PROBLEM STATEMENT: Set down the material once more, exactly as it appears.

SUPPLIED MATERIAL:

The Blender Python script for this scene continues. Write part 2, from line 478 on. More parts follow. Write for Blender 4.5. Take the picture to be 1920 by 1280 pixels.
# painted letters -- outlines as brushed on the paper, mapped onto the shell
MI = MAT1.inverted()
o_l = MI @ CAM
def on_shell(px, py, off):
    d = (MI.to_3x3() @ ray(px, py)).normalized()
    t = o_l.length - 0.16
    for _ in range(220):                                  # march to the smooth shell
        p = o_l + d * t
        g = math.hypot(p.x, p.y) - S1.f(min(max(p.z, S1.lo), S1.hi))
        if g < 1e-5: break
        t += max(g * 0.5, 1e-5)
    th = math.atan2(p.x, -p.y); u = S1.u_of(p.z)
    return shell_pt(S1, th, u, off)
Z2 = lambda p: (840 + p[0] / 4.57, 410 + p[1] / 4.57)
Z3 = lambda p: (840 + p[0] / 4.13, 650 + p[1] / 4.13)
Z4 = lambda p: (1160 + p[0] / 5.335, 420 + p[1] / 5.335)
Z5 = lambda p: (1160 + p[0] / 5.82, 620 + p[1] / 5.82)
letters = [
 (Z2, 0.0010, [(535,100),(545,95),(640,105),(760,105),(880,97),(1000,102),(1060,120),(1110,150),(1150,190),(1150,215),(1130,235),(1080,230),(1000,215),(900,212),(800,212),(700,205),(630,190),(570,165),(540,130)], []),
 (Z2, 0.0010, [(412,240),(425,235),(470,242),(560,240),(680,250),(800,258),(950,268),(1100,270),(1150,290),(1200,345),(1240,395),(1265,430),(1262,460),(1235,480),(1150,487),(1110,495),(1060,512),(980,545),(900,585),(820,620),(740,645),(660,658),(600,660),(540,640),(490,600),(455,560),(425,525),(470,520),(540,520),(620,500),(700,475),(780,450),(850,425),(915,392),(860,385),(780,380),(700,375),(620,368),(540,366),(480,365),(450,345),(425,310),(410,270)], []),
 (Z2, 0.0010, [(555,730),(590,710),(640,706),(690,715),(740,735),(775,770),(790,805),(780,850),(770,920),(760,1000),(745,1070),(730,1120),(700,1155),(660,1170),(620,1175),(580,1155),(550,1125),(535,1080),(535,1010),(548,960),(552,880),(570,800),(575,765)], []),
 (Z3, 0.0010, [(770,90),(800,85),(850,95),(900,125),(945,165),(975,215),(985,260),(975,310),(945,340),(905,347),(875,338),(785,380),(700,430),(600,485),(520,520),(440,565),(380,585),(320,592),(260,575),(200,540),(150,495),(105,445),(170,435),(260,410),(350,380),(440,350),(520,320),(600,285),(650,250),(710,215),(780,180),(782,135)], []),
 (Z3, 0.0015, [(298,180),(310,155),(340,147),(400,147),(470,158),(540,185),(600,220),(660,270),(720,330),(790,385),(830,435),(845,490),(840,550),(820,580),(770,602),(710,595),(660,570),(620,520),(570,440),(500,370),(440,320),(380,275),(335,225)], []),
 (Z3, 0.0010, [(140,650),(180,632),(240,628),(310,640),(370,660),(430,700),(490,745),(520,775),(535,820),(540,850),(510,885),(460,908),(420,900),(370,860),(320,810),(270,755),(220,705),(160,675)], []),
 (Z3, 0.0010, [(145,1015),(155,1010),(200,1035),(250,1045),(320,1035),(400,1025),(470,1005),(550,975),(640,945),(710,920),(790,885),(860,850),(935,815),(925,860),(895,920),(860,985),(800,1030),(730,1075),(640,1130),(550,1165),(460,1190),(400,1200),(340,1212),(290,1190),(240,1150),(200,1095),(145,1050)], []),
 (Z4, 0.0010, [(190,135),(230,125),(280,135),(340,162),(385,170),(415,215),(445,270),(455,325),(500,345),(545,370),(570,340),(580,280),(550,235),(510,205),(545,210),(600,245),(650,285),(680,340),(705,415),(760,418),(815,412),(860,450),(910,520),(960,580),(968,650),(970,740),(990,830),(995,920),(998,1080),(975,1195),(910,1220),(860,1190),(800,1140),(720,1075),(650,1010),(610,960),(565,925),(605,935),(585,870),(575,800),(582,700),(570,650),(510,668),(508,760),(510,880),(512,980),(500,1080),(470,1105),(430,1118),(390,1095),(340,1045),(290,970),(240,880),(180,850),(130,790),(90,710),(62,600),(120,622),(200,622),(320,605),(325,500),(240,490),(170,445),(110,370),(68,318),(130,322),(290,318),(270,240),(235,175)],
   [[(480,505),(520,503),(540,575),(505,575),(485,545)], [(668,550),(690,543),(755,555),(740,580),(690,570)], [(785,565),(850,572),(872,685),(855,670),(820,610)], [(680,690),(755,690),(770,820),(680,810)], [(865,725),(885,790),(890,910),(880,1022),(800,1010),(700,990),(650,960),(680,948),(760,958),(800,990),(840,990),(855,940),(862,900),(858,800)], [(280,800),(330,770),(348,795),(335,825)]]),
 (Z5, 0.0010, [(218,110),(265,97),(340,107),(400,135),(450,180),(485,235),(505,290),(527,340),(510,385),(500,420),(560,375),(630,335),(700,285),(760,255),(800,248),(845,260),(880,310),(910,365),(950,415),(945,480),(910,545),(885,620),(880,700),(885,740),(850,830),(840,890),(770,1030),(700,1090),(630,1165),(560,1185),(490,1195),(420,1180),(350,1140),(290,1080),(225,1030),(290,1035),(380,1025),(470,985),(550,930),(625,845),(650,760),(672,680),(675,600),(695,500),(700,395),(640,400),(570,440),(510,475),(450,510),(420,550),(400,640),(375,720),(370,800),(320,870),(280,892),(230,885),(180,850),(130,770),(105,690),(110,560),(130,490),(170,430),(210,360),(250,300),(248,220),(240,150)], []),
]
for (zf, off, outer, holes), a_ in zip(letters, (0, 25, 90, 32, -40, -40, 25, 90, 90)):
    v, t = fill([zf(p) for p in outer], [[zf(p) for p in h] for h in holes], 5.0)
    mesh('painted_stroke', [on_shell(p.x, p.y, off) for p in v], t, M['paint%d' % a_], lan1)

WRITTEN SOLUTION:
The Blender Python script for this scene continues. Write part 2, from line 478 on. More parts follow. Write for Blender 4.5. Take the picture to be 1920 by 1280 pixels.
# painted letters -- outlines as brushed on the paper, mapped onto the shell
MI = MAT1.inverted()
o_l = MI @ CAM
def on_shell(px, py, off):
    d = (MI.to_3x3() @ ray(px, py)).normalized()
    t = o_l.length - 0.16
    for _ in range(220):                                  # march to the smooth shell
        p = o_l + d * t
        g = math.hypot(p.x, p.y) - S1.f(min(max(p.z, S1.lo), S1.hi))
        if g < 1e-5: break
        t += max(g * 0.5, 1e-5)
    th = math.atan2(p.x, -p.y); u = S1.u_of(p.z)
    return shell_pt(S1, th, u, off)
Z2 = lambda p: (840 + p[0] / 4.57, 410 + p[1] / 4.57)
Z3 = lambda p: (840 + p[0] / 4.13, 650 + p[1] / 4.13)
Z4 = lambda p: (1160 + p[0] / 5.335, 420 + p[1] / 5.335)
Z5 = lambda p: (1160 + p[0] / 5.82, 620 + p[1] / 5.82)
letters = [
 (Z2, 0.0010, [(535,100),(545,95),(640,105),(760,105),(880,97),(1000,102),(1060,120),(1110,150),(1150,190),(1150,215),(1130,235),(1080,230),(1000,215),(900,212),(800,212),(700,205),(630,190),(570,165),(540,130)], []),
 (Z2, 0.0010, [(412,240),(425,235),(470,242),(560,240),(680,250),(800,258),(950,268),(1100,270),(1150,290),(1200,345),(1240,395),(1265,430),(1262,460),(1235,480),(1150,487),(1110,495),(1060,512),(980,545),(900,585),(820,620),(740,645),(660,658),(600,660),(540,640),(490,600),(455,560),(425,525),(470,520),(540,520),(620,500),(700,475),(780,450),(850,425),(915,392),(860,385),(780,380),(700,375),(620,368),(540,366),(480,365),(450,345),(425,310),(410,270)], []),
 (Z2, 0.0010, [(555,730),(590,710),(640,706),(690,715),(740,735),(775,770),(790,805),(780,850),(770,920),(760,1000),(745,1070),(730,1120),(700,1155),(660,1170),(620,1175),(580,1155),(550,1125),(535,1080),(535,1010),(548,960),(552,880),(570,800),(575,765)], []),
 (Z3, 0.0010, [(770,90),(800,85),(850,95),(900,125),(945,165),(975,215),(985,260),(975,310),(945,340),(905,347),(875,338),(785,380),(700,430),(600,485),(520,520),(440,565),(380,585),(320,592),(260,575),(200,540),(150,495),(105,445),(170,435),(260,410),(350,380),(440,350),(520,320),(600,285),(650,250),(710,215),(780,180),(782,135)], []),
 (Z3, 0.0015, [(298,180),(310,155),(340,147),(400,147),(470,158),(540,185),(600,220),(660,270),(720,330),(790,385),(830,435),(845,490),(840,550),(820,580),(770,602),(710,595),(660,570),(620,520),(570,440),(500,370),(440,320),(380,275),(335,225)], []),
 (Z3, 0.0010, [(140,650),(180,632),(240,628),(310,640),(370,660),(430,700),(490,745),(520,775),(535,820),(540,850),(510,885),(460,908),(420,900),(370,860),(320,810),(270,755),(220,705),(160,675)], []),
 (Z3, 0.0010, [(145,1015),(155,1010),(200,1035),(250,1045),(320,1035),(400,1025),(470,1005),(550,975),(640,945),(710,920),(790,885),(860,850),(935,815),(925,860),(895,920),(860,985),(800,1030),(730,1075),(640,1130),(550,1165),(460,1190),(400,1200),(340,1212),(290,1190),(240,1150),(200,1095),(145,1050)], []),
 (Z4, 0.0010, [(190,135),(230,125),(280,135),(340,162),(385,170),(415,215),(445,270),(455,325),(500,345),(545,370),(570,340),(580,280),(550,235),(510,205),(545,210),(600,245),(650,285),(680,340),(705,415),(760,418),(815,412),(860,450),(910,520),(960,580),(968,650),(970,740),(990,830),(995,920),(998,1080),(975,1195),(910,1220),(860,1190),(800,1140),(720,1075),(650,1010),(610,960),(565,925),(605,935),(585,870),(575,800),(582,700),(570,650),(510,668),(508,760),(510,880),(512,980),(500,1080),(470,1105),(430,1118),(390,1095),(340,1045),(290,970),(240,880),(180,850),(130,790),(90,710),(62,600),(120,622),(200,622),(320,605),(325,500),(240,490),(170,445),(110,370),(68,318),(130,322),(290,318),(270,240),(235,175)],
   [[(480,505),(520,503),(540,575),(505,575),(485,545)], [(668,550),(690,543),(755,555),(740,580),(690,570)], [(785,565),(850,572),(872,685),(855,670),(820,610)], [(680,690),(755,690),(770,820),(680,810)], [(865,725),(885,790),(890,910),(880,1022),(800,1010),(700,990),(650,960),(680,948),(760,958),(800,990),(840,990),(855,940),(862,900),(858,800)], [(280,800),(330,770),(348,795),(335,825)]]),
 (Z5, 0.0010, [(218,110),(265,97),(340,107),(400,135),(450,180),(485,235),(505,290),(527,340),(510,385),(500,420),(560,375),(630,335),(700,285),(760,255),(800,248),(845,260),(880,310),(910,365),(950,415),(945,480),(910,545),(885,620),(880,700),(885,740),(850,830),(840,890),(770,1030),(700,1090),(630,1165),(560,1185),(490,1195),(420,1180),(350,1140),(290,1080),(225,1030),(290,1035),(380,1025),(470,985),(550,930),(625,845),(650,760),(672,680),(675,600),(695,500),(700,395),(640,400),(570,440),(510,475),(450,510),(420,550),(400,640),(375,720),(370,800),(320,870),(280,892),(230,885),(180,850),(130,770),(105,690),(110,560),(130,490),(170,430),(210,360),(250,300),(248,220),(240,150)], []),
]
for (zf, off, outer, holes), a_ in zip(letters, (0, 25, 90, 32, -40, -40, 25, 90, 90)):
    v, t = fill([zf(p) for p in outer], [[zf(p) for p in h] for h in holes], 5.0)
    mesh('painted_stroke', [on_shell(p.x, p.y, off) for p in v], t, M['paint%d' % a_], lan1)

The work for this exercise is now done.